Pam Zinder ’82, manager of housing alternatives, insists that this year’s housing difficulties are not as severe as those three years ago. “We have housed all the freshman that need housing without using the lounges,” Zinder told The Sun.

While residential life has been able to house every freshman without resorting to using lounge space, they have had to convert large doubles into triples. Some students still expressed concern about the number of freshman that will be on North Campus this semester. “With the North Campus Initiative, there are already a ton of kids on North Campus, adding 200 more to the mix seems absurd,” said Britney Dann ’05.

According to Hubbell, both over-enrollment and under-enrollment are problems inherent to the probabilistic admissions process. Yearly, Cornell’s enrollment numbers oscillate around 3,000 students.
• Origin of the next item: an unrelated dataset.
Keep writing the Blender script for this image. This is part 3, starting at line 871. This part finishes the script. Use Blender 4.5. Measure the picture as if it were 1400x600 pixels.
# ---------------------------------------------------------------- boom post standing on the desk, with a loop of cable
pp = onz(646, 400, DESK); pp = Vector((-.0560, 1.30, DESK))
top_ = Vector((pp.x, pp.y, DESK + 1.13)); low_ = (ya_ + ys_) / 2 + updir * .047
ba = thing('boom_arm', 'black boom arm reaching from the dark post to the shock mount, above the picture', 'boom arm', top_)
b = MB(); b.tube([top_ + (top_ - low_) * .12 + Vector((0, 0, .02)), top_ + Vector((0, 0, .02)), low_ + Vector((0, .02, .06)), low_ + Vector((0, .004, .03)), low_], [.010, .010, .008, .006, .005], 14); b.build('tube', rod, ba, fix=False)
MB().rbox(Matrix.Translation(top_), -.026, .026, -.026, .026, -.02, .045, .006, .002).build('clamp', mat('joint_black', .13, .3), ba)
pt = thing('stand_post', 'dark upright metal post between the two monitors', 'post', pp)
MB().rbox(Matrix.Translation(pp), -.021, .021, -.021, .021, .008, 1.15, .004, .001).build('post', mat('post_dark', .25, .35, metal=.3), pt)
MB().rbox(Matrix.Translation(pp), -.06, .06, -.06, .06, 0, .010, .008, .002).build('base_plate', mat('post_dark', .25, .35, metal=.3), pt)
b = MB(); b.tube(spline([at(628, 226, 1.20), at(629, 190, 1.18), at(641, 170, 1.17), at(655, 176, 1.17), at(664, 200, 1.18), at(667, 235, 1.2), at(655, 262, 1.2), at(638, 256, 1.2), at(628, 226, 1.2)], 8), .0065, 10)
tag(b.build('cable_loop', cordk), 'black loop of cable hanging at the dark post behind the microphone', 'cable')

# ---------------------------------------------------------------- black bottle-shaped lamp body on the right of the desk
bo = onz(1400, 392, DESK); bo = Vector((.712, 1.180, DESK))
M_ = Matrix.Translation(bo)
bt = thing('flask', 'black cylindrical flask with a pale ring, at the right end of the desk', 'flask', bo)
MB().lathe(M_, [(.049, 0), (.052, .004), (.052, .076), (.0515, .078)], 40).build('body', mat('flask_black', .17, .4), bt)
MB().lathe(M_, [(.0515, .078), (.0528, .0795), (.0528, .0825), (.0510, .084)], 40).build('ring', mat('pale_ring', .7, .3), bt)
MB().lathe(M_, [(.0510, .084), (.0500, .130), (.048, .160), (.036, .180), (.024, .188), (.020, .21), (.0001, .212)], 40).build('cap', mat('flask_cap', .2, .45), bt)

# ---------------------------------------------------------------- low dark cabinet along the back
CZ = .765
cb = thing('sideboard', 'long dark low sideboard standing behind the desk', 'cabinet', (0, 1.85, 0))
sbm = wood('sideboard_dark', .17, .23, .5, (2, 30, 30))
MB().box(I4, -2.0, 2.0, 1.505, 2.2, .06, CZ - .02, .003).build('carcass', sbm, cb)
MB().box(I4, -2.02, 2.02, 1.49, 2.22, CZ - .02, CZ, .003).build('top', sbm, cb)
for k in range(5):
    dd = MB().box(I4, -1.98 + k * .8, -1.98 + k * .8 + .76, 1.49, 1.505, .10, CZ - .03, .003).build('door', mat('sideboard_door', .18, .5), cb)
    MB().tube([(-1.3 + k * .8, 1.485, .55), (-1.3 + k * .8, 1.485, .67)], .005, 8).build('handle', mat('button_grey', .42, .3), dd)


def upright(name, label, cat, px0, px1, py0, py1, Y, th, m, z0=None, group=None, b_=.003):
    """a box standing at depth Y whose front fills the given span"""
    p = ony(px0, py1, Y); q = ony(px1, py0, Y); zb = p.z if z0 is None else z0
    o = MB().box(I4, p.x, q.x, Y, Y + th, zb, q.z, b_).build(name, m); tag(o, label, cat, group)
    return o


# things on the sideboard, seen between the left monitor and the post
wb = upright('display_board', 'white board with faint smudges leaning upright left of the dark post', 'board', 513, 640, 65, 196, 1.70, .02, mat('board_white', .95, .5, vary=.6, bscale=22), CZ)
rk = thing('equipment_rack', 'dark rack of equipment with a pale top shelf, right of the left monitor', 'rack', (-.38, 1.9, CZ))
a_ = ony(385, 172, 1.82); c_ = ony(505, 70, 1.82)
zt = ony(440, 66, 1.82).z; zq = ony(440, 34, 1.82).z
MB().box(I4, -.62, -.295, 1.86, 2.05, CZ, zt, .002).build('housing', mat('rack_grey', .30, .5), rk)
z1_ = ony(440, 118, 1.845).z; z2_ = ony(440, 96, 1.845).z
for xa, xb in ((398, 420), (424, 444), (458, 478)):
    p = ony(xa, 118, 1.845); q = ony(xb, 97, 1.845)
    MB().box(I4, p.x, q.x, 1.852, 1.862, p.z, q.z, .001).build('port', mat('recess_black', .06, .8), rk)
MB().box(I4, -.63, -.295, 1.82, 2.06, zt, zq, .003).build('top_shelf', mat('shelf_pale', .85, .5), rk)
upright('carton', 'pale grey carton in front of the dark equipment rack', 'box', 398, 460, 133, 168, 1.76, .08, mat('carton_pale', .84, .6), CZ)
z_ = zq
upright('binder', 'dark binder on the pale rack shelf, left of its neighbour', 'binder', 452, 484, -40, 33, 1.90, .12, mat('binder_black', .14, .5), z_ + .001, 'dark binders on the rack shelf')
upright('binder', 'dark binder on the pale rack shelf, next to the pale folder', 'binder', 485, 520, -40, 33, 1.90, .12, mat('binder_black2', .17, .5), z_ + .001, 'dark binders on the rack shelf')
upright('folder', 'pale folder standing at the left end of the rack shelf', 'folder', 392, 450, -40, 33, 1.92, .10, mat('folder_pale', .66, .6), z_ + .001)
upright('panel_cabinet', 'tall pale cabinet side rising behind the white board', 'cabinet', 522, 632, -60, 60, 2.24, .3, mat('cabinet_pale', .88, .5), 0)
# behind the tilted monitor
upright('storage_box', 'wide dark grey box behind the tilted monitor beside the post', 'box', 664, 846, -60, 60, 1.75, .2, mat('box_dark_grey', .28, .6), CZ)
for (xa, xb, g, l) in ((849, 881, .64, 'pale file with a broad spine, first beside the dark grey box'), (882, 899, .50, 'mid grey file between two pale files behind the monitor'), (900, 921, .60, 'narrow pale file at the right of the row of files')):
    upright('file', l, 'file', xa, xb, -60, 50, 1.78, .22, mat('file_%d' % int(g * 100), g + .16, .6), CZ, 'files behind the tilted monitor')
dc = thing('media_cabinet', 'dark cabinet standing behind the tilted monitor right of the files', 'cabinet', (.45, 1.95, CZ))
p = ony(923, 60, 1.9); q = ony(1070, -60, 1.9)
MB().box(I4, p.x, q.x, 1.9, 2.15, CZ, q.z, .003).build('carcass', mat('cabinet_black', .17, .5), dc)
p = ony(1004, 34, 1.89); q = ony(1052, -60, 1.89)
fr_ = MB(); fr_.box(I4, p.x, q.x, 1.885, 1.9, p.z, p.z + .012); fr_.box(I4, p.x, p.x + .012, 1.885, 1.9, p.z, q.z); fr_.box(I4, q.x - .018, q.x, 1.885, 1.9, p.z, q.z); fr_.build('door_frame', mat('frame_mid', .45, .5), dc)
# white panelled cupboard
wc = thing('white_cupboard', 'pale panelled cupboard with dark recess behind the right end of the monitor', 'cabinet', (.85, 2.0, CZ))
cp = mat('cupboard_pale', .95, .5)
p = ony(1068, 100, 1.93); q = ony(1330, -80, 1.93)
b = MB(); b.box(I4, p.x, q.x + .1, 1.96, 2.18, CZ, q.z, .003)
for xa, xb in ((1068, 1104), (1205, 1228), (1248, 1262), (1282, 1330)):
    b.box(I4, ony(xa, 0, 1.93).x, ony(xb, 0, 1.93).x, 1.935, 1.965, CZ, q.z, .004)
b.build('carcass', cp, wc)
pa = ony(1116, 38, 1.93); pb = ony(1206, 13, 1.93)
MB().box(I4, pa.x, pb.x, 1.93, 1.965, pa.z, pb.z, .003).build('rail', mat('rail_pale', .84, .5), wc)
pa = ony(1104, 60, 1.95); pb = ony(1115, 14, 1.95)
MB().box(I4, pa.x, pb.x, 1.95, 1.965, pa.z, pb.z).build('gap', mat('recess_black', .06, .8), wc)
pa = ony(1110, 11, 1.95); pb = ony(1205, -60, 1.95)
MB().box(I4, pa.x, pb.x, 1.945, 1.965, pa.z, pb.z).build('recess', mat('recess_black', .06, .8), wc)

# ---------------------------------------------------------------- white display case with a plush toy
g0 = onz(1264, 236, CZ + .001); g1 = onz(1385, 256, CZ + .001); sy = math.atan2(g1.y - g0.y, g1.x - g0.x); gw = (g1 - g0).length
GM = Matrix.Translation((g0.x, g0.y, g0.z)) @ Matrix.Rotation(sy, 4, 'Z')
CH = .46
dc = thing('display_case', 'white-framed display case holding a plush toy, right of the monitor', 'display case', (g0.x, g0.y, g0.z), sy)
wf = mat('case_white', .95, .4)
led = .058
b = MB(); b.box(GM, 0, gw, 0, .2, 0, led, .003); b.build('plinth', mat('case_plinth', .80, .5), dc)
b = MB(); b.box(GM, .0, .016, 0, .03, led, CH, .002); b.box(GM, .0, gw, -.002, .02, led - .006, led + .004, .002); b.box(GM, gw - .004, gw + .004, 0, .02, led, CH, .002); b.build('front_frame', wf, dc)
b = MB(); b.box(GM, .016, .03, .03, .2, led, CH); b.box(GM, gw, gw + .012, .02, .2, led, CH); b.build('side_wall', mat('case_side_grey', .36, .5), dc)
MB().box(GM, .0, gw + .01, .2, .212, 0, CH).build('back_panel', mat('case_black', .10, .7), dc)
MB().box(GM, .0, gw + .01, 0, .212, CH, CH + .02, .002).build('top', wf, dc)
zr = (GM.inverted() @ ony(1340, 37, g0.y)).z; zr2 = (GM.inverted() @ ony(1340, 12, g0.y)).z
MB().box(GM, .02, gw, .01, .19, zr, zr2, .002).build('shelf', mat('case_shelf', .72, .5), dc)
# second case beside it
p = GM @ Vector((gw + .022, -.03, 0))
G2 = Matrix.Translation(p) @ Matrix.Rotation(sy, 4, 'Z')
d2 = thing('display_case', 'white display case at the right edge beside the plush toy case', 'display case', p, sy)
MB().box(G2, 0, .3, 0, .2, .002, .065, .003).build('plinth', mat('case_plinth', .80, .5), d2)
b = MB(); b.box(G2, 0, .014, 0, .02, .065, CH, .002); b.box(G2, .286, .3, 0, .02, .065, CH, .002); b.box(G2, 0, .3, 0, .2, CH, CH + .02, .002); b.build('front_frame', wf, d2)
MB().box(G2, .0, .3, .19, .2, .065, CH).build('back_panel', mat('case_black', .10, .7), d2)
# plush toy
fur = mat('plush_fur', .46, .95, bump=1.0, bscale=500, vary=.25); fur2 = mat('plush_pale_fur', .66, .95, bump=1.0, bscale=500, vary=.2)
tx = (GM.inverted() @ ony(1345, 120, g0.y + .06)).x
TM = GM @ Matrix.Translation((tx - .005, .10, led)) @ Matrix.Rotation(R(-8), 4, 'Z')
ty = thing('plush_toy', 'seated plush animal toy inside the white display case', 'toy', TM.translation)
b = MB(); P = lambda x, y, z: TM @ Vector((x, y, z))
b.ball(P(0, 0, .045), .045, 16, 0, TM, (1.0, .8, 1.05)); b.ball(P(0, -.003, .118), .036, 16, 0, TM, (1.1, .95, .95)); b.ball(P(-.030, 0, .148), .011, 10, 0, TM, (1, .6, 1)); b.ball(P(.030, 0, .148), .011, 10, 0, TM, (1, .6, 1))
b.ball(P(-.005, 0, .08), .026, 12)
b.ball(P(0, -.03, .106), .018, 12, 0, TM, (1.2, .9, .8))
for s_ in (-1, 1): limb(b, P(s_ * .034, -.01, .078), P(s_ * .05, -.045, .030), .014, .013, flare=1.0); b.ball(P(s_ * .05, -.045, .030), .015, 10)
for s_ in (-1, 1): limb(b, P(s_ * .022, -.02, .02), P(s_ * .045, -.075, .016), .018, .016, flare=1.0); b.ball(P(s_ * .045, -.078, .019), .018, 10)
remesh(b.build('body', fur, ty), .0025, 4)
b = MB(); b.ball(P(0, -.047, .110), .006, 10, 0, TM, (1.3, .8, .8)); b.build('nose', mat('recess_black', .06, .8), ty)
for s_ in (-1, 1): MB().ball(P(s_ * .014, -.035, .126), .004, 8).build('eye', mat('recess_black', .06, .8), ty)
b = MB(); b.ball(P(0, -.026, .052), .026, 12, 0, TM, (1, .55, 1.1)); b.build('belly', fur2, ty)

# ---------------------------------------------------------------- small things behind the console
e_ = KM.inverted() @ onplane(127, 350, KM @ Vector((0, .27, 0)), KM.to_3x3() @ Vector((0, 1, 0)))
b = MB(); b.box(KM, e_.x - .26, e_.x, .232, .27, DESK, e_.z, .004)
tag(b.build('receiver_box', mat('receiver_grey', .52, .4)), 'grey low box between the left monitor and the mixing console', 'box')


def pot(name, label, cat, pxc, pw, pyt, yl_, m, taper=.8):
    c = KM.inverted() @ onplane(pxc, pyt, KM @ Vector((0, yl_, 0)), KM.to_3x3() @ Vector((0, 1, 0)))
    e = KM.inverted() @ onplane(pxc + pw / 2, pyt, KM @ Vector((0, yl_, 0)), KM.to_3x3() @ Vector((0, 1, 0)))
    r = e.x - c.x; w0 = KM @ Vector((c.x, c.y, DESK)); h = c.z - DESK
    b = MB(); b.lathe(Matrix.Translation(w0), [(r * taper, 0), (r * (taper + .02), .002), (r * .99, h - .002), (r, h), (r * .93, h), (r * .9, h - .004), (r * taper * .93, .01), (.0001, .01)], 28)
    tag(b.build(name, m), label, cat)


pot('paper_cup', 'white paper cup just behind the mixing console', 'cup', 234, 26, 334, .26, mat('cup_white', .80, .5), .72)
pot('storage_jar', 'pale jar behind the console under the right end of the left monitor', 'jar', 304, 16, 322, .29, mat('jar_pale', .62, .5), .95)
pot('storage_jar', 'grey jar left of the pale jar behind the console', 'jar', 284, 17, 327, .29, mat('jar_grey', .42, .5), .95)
Although an upward spike in enrollment seems to suggest a decrease in Cornell’s admissions standards, Hubbell made it clear that in terms of the quality of applicants, “this incoming class is every bit as strong as last year’s.”

The addition of 200 students does also not necessarily imply a decrease in Cornell’s ability to educate its students, Hubbell said. On the contrary, administrators for the most part did not seem too concerned of the over-enrollment. “While it stretches our housing, 200 students are not going to make a material difference in our teaching because the students will generally not be concentrated in any one department,” Hubbell said.

The over-enrollment will only actually amount to a six percent increase in the size of the freshman class. “The increase in class size is not a big deal. Classes are already huge, one more student in the back of a few classes will not make a difference,” Dann said.